Deployment Infrastructure

My server setup looks like this:

  • A Virtual Private Server (VPS) running Ubuntu 24.04, 4 GB RAM, 2 CPUs
  • Docker and Docker Compose installed
  • Caddy as reverse proxy with automatic SSL certificates
  • Cloudflare Tunnel for DDoS protection and faster routing
  • Automatic backups via cron job (daily Docker volume backups)

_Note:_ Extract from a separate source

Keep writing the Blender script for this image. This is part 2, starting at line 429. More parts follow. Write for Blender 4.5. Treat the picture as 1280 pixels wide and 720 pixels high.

A single docker-compose.yml on the server manages all running projects:

version: '3.8'

services:
  project-a:
    image: ghcr.io/miran-arnaut/project-a:latest
    restart: always
    networks:
      - web

  project-b:
    image: ghcr.io/miran-arnaut/project-b:latest
    restart: always
    networks:
      - web

  caddy:
    image: caddy:alpine
    ports:
      - "80:80"
      - "443:443"
    volumes:
      - ./Caddyfile:/etc/caddy/Caddyfile
      - caddy_data:/data
    networks:
      - web

networks:
  web:
    external: true

volumes:
  caddy_data:

Each project runs isolated in its own container. Caddy routes the domain to the correct container.

Monitoring

Deployment is one thing — knowing everything is running is another. I use:

  • Uptime Kuma (self-hosted) — pings every site every 5 minutes
  • Docker Healthchecks — each container has a healthcheck that triggers auto-restarts
  • Caddy Logs — auto-rotated, kept for 30 days
  • Email notifications — when a container crashes or a site becomes unreachable

What I’ve Learned

Docker has a learning curve. Here’s what I wish I’d known sooner:

  1. Use named volumes, not bind mounts for databases. Otherwise you lose data on restart.
  2. Always set resource limits. --memory="512m" prevents a buggy container from taking down the whole server.
  3. Document your Docker commands. When you haven’t touched a project in six months, you won’t remember how to start it.
  4. Use Docker networks. Isolated networks between containers are more secure and cleaner.
  5. Prune regularly. docker system prune -f in the CI/CD pipeline keeps the server clean.

Is It Worth the Effort?

Absolutely. Yes, Docker adds complexity at the start. But the time I used to spend on manual deployments, config issues, and “works on my machine” debugging is now practically zero.

Each new project gets its Docker setup in 15 minutes. Every deployment runs automatically. Every server is identical to the development environment.

For me as a freelancer managing multiple projects simultaneously, Docker is the difference between chaotic and controlled work.